Wednesday 10 November 2010

History is Textual

Was the Zohar written by Rabbi Shimon Bar Yochai in the Tannaitic Era? Were the laws and practices of the "Torah She B'al Peh" in existence before the Tannaitic Literature. Did Jews always believe in an afterlife and a resurrection of the dead? And was God always understood as the unknowable, incorporeal God of Maimonides?

These questions and similar ones about ideas and beliefs in the ancient past can only be measured "scientifically" and historically in one way. Through writing. We simply have no other comparable way of checking what people were actually saying hundreds or thousands of years ago except by reading what writing these people left behind.

Of course this leaves a huge gap in our knowledge of historical time periods when writing was not as widespread as today but again it's all we really have.

So let's address for fun one of our examples. Did Jews always believe in a (meaningful) afterlife? All we can really say for sure is that the ideas of reward and punishment in Heaven and Hell only appear unambiguously in Jewish writings at a relatively late stage of Jewish history. Does the absence of (explicit) mention in earlier texts completely rule out the possibility that Jews always believed in such an afterlife? Not necessarily and it is always possible that by some fluke or "conspiracy" nobody bothered to make a passing mention of certain fundamental concepts of Judaism that feature so frequently in later Talmudic literature. Anything is possible.

But if we are to be historians we have to deal with the written data available to us and the data, by omission, rules out the this assumption. Again our data may be faulty. We might have lost a crucial text here or there which would have painted us a completely different picture. Nevertheless history like other more exact sciences can only deal with "observable" data.
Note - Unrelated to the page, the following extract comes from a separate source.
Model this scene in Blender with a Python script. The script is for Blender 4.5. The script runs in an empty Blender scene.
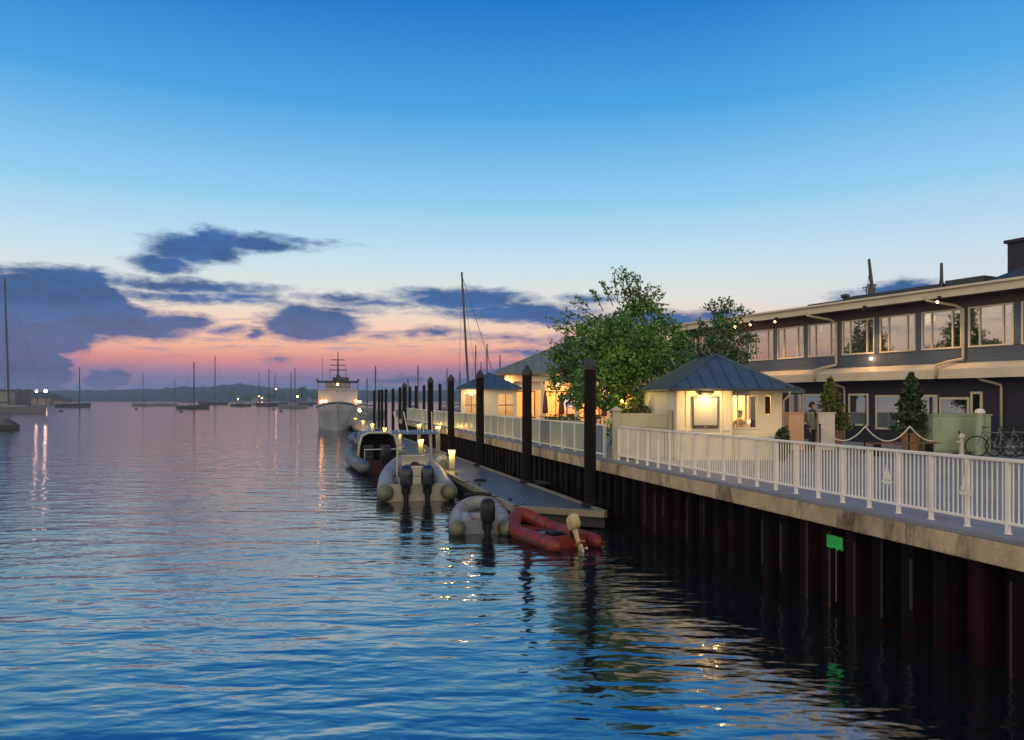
import bpy, bmesh, math, random
from mathutils import Vector, Matrix
R = math.radians
rnd = random.Random(7)
S = bpy.context.scene
COL = S.collection
F, HZ, CX, H = 750.0, 399.0, 512.0, 3.85      # lens in pixels, horizon row, centre column, eye height above the water
DECK = 1.95
UNIT_SCALE = 1.0                                    # metres per unit of the table being read (the waterside is enlarged about the ground under the camera)
PA = math.atan(0.2853)                        # bearing of the pier
BA = math.atan(0.496)                         # bearing of the long building

def at(px, py, Y): return ((px - CX) * Y / F, Y, H - (py - HZ) * Y / F)
def gx(px, Y): return (px - CX) * Y / F
def gz(py, Y): return H - (py - HZ) * Y / F
def pw(c, Y): return (c - 0.2853 * Y, Y)

# ------------------------------------------------------------------ materials
def lin(r, g, b):
    f = lambda c: (c / 255 / 12.92) if c / 255 <= 0.04045 else ((c / 255 + 0.055) / 1.055) ** 2.4
    return (f(r), f(g), f(b))

class NT:
    def __init__(s, nt): s.nt = nt
    def n(s, t, **kw):
        o = s.nt.nodes.new(t)
        for k, v in kw.items(): setattr(o, k, v)
        return o
    def l(s, a, b): s.nt.links.new(a, b)
    def put(s, sock, v):
        if hasattr(v, 'is_output'): s.l(v, sock)
        else: sock.default_value = v
    def m(s, op, a, b=0.0, c=None, clamp=False):
        o = s.n('ShaderNodeMath', operation=op); o.use_clamp = clamp
        s.put(o.inputs[0], a); s.put(o.inputs[1], b)
        if c is not None: s.put(o.inputs[2], c)
        return o.outputs[0]
    def vm(s, op, a, b=None):
        o = s.n('ShaderNodeVectorMath', operation=op)
        s.put(o.inputs[0], a)
        if b is not None: s.put(o.inputs[1], b)
        return o.outputs['Value'] if op in ('LENGTH', 'DOT_PRODUCT') else o.outputs[0]
    def mixc(s, fac, a, b, blend='MIX'):
        o = s.n('ShaderNodeMix', data_type='RGBA', blend_type=blend)
        s.put(o.inputs[0], fac); s.put(o.inputs[6], a); s.put(o.inputs[7], b)
        return o.outputs[2]
    def ramp(s, fac, stops, interp='LINEAR'):
        o = s.n('ShaderNodeValToRGB'); cr = o.color_ramp; cr.interpolation = interp
        while len(cr.elements) < len(stops): cr.elements.new(0.5)
        for e, (p, c) in zip(cr.elements, stops): e.position = p; e.color = (*c, 1)
        s.put(o.inputs[0], fac)
        return o.outputs[0]
    def maprange(s, v, a, b, c, d, smooth=True):
        o = s.n('ShaderNodeMapRange', interpolation_type='SMOOTHSTEP' if smooth else 'LINEAR')
        s.put(o.inputs[0], v)
        for i, x in enumerate((a, b, c, d)): o.inputs[i + 1].default_value = x
        return o.outputs[0]
    def noise(s, vec, scale, detail=4, rough=0.55, dist=0.0):
        o = s.n('ShaderNodeTexNoise')
        if vec is not None: s.l(vec, o.inputs['Vector'])
        o.inputs['Scale'].default_value = scale; o.inputs['Detail'].default_value = detail
        o.inputs['Roughness'].default_value = rough; o.inputs['Distortion'].default_value = dist
        return o.outputs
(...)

So if you wish to assert that the Zohar was around for hundreds of years (despite no reference to it before the 13th century) or that Jews always keep the 39 melachot of Shabbat (despite no mention of them in the Tanach) I can't prove you wrong. But on the other hand if you assert things like this you're not being a "historian" and if you write that Ancient Hebrews wore tefillin and shook lulavim you're not writing history - just pure speculation - which is, at best based, on faith. 

Have your faith. But don't call it history. 

4 comments:

Undercover Kofer said...

Did Avraham Avinu not already keep Chanukah? :P

MO said...

"or that Jews always keep the 39 melachot of Shabbat (despite no mention of them in the Tanach"

That's not true. In the latest parts of Tanach there are some references, for example to not carrying on shabbos. Minor and nothing as complete as the 39 melachot and their full expansion, but it is there.

Of course, it would be a pretty amazing coincidence if God gave the desert Israelites a list of don'ts that *exactly* matches the way of life of the time and place of Chazal. But it could be.

Shilton HaSechel said...

Yes, I know but there is an absence of mention of punishment or reward after death

Shilton HaSechel said...

Again... I said specifically and intentionally HEAVEN and HELL.